Bring together all lines of the material below that contain the string "picture".

Data extract>
* Start *

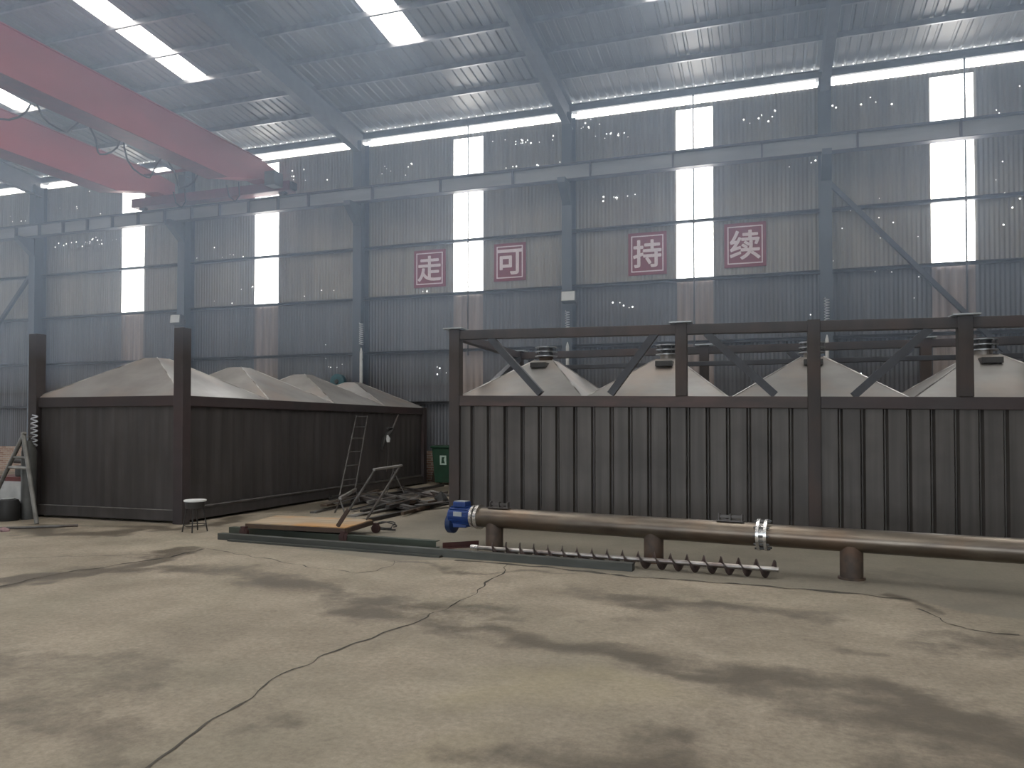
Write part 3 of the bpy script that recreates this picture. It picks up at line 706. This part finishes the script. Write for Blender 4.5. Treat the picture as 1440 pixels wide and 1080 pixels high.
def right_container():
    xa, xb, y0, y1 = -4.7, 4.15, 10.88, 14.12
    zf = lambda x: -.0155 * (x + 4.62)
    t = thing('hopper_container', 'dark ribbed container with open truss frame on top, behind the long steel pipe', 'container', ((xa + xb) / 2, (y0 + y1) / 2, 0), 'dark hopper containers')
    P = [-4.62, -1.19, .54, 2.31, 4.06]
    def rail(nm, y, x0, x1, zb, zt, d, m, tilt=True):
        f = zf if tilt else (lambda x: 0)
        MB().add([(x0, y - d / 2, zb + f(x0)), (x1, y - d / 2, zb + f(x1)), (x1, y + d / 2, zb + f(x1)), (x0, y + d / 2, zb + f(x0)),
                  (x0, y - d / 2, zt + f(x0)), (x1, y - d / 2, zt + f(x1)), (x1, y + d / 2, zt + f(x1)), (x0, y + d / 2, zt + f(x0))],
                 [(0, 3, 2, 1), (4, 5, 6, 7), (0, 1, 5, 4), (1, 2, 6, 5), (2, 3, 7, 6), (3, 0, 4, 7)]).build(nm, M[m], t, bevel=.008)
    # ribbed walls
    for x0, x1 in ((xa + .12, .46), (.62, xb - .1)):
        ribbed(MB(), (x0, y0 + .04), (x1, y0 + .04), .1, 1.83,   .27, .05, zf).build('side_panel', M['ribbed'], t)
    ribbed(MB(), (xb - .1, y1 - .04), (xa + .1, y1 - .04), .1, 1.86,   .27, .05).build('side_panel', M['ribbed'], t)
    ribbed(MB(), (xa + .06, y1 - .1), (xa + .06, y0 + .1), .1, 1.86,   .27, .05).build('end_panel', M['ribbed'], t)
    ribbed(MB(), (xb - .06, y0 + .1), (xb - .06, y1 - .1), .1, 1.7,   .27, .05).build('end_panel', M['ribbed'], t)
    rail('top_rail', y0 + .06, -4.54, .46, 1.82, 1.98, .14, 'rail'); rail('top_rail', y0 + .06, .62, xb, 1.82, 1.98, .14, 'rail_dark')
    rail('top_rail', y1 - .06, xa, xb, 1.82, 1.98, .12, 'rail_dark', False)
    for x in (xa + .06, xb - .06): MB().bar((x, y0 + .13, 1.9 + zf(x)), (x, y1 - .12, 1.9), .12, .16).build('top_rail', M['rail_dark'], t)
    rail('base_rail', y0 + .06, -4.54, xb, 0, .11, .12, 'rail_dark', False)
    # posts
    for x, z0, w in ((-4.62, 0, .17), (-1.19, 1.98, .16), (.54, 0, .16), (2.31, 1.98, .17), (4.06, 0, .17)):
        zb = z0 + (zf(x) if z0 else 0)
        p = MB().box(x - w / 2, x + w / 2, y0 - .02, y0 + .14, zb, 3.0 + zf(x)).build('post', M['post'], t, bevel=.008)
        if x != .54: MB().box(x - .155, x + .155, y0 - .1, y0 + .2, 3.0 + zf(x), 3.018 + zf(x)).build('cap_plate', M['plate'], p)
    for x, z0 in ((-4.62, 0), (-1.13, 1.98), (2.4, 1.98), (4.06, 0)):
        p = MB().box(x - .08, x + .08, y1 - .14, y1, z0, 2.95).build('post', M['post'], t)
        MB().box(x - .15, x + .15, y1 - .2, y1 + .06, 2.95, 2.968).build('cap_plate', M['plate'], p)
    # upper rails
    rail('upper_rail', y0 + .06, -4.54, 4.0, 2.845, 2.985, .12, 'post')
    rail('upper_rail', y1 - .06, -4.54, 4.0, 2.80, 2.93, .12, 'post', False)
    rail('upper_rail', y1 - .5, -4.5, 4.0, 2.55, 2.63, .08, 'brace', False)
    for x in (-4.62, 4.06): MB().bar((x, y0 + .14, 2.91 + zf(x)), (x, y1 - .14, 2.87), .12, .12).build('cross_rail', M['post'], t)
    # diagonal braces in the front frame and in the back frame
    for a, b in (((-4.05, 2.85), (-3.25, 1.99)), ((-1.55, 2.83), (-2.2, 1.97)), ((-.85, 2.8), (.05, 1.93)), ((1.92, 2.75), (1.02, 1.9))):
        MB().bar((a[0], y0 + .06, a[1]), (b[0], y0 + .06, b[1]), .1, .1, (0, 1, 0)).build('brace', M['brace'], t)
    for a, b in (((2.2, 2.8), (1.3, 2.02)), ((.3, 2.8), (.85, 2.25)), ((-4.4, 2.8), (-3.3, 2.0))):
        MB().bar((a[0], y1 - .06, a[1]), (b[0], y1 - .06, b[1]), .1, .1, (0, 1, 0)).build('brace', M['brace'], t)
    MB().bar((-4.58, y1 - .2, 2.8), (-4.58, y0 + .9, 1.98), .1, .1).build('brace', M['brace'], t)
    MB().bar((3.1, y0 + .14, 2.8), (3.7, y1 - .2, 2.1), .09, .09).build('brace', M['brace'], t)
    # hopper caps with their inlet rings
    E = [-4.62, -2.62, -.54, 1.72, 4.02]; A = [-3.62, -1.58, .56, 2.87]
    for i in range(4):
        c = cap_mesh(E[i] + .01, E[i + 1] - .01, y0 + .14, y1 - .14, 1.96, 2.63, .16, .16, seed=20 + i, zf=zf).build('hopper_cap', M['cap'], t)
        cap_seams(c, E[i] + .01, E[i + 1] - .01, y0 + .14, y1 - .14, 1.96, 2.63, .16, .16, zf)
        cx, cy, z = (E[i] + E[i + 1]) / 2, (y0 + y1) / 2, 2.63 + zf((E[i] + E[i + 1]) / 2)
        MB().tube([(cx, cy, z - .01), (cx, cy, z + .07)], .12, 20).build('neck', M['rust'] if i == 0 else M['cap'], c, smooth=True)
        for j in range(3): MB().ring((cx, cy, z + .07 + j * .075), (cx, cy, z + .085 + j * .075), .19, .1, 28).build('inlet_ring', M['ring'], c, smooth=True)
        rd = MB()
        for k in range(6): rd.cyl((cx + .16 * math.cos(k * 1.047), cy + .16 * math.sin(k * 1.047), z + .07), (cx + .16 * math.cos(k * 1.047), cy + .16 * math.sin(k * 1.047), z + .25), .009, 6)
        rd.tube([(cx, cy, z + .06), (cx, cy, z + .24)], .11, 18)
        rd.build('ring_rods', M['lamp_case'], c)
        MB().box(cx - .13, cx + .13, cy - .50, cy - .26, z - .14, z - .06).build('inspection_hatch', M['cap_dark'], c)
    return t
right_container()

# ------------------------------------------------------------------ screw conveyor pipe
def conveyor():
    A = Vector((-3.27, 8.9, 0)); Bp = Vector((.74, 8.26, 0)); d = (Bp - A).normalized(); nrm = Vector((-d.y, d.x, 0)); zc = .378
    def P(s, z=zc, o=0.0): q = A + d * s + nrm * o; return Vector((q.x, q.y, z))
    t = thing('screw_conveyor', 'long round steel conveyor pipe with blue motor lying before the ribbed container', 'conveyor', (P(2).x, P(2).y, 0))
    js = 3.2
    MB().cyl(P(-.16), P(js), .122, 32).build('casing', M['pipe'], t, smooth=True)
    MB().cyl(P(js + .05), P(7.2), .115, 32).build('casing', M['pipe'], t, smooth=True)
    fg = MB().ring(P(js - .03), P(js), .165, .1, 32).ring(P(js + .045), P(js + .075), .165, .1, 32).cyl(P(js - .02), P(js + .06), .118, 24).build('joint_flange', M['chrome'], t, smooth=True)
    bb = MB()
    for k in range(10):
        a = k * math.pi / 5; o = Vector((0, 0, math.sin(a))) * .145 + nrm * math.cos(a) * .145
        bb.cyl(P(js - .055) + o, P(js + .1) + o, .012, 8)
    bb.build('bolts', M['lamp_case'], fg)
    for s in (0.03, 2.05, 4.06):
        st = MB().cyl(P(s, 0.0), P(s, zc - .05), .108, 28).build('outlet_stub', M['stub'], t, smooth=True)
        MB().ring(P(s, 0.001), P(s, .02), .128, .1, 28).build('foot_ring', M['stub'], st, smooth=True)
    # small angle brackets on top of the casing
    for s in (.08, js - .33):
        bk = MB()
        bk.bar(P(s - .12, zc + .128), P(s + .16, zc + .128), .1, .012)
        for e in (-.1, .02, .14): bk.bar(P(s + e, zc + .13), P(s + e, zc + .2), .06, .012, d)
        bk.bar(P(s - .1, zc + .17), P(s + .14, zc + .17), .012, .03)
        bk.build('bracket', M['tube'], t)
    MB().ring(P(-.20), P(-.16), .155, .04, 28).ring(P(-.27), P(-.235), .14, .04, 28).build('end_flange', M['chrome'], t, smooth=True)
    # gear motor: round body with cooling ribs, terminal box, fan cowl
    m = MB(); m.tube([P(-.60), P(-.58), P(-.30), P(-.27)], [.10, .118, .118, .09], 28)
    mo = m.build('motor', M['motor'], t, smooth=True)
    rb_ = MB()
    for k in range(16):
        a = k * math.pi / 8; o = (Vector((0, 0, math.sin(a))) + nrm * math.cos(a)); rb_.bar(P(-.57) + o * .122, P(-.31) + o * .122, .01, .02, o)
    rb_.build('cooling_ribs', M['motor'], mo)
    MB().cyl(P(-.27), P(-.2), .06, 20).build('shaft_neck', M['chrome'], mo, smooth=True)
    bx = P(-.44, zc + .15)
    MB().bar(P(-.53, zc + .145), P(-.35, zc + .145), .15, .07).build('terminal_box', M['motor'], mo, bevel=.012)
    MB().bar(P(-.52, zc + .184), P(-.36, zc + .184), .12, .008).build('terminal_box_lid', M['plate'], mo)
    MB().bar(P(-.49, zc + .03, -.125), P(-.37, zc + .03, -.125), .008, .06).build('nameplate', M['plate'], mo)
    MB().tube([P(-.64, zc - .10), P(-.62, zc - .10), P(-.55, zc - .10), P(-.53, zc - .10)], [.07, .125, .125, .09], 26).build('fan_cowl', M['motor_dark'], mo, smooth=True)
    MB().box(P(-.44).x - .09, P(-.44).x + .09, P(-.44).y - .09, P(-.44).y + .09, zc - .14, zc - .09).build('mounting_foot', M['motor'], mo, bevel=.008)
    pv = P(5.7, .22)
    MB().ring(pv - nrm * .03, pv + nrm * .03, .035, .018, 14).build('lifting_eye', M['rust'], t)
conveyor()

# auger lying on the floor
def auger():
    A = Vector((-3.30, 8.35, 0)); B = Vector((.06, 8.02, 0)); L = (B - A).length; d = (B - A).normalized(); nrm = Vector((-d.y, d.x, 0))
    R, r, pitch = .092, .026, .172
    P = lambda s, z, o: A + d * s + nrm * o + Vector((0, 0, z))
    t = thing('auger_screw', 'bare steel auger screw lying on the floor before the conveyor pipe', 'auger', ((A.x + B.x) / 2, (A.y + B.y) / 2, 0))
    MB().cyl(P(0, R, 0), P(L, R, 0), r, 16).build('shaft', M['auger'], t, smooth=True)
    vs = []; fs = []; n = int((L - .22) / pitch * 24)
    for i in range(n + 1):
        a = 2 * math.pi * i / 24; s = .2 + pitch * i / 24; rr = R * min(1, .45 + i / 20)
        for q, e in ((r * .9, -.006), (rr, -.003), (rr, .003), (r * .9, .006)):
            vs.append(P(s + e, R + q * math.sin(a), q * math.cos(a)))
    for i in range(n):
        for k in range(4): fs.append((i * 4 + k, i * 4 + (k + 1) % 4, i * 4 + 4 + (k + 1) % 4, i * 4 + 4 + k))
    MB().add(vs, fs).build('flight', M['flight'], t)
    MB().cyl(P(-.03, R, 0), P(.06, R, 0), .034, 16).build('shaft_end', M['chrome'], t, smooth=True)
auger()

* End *
* Start *

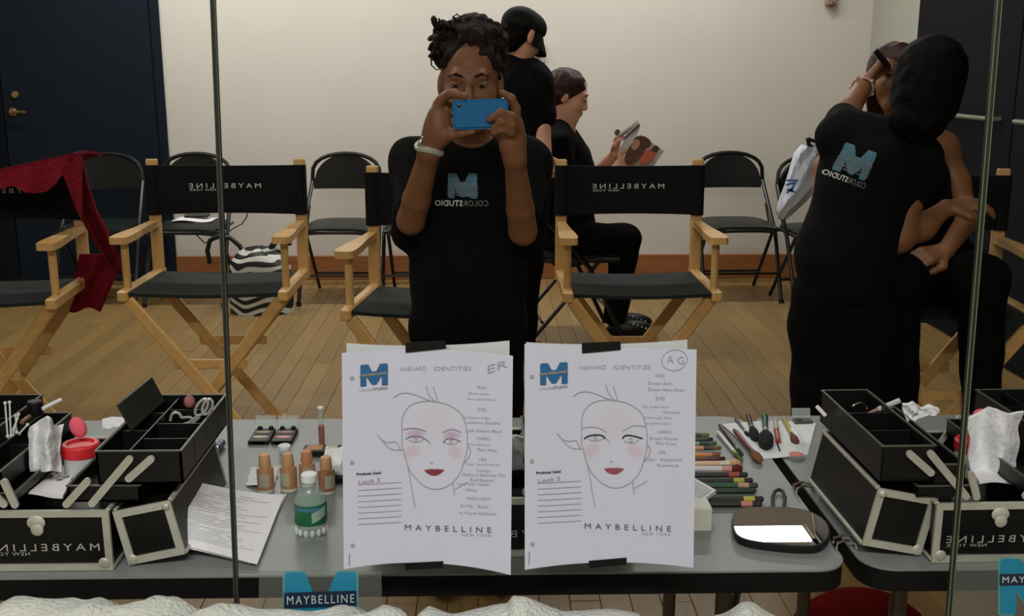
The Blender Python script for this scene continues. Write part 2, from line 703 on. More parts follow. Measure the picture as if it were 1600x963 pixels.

* End *
* Start *

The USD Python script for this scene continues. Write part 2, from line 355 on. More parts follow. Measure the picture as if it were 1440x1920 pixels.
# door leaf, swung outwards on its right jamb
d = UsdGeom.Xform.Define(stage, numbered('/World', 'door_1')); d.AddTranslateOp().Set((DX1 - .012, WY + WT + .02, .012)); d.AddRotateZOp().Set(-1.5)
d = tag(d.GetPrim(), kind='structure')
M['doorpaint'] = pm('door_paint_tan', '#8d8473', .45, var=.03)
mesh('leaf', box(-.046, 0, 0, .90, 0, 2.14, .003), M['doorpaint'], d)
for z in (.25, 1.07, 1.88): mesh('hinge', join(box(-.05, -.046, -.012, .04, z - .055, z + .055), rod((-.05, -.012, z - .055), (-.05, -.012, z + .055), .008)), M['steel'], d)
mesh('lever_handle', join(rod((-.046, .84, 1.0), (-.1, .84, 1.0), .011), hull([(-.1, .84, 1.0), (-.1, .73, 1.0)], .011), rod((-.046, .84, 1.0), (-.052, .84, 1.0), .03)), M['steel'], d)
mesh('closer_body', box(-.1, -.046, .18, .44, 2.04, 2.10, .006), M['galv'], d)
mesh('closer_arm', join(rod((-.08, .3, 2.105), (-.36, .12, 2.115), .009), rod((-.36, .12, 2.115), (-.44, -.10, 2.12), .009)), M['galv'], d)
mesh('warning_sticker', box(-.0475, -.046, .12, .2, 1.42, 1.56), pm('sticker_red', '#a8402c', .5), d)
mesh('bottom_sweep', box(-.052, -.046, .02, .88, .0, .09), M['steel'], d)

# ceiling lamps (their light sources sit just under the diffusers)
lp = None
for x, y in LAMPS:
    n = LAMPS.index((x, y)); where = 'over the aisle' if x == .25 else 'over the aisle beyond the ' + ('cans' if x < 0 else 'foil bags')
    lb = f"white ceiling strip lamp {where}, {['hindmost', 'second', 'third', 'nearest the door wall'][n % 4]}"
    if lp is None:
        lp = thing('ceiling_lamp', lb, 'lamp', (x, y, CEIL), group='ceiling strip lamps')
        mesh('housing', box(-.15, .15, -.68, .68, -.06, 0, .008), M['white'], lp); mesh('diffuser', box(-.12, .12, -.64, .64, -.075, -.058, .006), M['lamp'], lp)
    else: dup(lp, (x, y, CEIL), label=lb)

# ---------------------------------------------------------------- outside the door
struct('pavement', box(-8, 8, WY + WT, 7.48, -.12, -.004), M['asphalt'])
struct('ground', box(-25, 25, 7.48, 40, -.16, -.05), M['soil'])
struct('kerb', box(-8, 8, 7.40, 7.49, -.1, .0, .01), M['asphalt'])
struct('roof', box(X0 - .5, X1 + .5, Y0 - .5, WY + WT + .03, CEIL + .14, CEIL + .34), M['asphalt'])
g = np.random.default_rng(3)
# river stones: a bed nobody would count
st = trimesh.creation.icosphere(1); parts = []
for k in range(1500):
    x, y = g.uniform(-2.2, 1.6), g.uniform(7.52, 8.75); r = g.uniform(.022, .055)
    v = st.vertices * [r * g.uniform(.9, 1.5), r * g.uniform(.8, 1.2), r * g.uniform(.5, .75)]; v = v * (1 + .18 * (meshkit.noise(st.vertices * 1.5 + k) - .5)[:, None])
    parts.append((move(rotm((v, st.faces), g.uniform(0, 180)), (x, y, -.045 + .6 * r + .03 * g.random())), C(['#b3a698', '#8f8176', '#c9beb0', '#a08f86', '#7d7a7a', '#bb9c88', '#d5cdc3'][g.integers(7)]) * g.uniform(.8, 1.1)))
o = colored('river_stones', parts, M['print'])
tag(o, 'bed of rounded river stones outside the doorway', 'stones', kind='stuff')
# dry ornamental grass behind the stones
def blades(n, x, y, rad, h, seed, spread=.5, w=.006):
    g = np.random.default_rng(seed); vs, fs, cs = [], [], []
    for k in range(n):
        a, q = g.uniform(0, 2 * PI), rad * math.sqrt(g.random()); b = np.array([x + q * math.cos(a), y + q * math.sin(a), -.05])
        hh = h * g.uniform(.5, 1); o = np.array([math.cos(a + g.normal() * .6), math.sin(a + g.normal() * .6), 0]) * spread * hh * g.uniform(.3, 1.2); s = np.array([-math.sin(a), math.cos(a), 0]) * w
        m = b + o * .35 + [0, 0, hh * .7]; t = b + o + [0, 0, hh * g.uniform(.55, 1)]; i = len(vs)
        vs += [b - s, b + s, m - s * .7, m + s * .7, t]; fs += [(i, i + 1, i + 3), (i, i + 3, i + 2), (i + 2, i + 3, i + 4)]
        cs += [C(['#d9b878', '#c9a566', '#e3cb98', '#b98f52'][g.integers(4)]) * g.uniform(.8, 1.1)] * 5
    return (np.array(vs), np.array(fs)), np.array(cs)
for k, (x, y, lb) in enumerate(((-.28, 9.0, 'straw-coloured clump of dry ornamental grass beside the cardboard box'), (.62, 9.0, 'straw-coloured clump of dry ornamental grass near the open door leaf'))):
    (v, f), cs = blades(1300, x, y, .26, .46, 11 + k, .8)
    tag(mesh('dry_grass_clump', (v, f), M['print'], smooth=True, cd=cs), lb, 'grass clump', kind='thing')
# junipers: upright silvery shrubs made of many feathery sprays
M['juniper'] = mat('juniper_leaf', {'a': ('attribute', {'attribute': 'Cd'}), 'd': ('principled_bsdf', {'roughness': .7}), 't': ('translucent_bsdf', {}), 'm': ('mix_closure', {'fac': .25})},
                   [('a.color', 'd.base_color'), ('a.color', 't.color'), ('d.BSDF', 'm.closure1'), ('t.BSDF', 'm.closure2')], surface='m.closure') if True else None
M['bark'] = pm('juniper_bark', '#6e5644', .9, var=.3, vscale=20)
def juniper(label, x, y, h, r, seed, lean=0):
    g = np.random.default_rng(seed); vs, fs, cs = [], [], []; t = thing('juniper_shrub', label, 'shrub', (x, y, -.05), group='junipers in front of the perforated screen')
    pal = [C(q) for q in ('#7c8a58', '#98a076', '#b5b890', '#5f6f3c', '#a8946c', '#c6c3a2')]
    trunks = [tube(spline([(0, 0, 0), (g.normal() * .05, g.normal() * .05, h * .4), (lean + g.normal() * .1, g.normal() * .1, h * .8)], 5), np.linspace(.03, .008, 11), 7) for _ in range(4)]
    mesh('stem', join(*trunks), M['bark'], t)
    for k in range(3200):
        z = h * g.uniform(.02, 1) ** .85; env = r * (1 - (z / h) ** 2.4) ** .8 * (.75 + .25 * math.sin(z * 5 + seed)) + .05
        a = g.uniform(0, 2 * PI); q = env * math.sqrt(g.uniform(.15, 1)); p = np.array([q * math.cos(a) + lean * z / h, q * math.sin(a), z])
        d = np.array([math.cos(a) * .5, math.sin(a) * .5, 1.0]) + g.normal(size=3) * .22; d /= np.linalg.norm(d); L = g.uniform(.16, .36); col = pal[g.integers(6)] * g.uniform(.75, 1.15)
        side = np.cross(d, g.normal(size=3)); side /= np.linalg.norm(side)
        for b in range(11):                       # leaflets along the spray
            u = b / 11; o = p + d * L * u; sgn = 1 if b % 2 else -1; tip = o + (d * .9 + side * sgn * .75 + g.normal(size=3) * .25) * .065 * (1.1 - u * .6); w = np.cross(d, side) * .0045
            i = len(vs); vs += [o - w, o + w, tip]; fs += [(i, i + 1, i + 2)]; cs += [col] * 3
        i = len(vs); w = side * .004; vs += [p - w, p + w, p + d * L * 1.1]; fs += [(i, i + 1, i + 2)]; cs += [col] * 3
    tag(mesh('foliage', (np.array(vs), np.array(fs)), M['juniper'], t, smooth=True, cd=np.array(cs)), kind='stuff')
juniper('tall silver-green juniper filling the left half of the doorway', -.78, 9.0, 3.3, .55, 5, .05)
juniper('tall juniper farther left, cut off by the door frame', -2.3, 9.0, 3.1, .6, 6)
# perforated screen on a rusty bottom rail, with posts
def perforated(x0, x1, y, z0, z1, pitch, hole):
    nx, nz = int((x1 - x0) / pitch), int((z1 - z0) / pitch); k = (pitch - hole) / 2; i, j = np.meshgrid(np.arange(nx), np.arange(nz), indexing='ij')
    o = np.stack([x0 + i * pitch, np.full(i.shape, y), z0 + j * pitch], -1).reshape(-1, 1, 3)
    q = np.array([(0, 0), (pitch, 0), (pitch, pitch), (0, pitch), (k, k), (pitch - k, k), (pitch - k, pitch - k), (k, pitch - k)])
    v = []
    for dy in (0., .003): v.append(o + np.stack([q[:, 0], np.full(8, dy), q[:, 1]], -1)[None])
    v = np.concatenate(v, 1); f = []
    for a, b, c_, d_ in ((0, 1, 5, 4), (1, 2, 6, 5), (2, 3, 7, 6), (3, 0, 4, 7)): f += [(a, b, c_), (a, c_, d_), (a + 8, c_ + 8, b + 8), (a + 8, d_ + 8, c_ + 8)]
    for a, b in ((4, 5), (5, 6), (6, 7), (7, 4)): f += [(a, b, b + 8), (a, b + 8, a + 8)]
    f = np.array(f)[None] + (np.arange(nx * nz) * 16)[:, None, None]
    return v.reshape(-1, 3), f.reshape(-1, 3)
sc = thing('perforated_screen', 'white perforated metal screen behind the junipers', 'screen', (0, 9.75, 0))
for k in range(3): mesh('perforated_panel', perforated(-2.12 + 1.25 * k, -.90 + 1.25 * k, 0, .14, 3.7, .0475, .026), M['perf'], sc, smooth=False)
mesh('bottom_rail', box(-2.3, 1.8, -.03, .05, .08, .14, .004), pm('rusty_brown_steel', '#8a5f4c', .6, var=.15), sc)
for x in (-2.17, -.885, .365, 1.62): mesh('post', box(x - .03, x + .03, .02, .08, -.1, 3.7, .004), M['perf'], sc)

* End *

Response to this task>
Write part 3 of the bpy script that recreates this picture. It picks up at line 706. This part finishes the script. Write for Blender 4.5. Treat the picture as 1440 pixels wide and 1080 pixels high.
The Blender Python script for this scene continues. Write part 2, from line 703 on. More parts follow. Measure the picture as if it were 1600x963 pixels.
The USD Python script for this scene continues. Write part 2, from line 355 on. More parts follow. Measure the picture as if it were 1440x1920 pixels.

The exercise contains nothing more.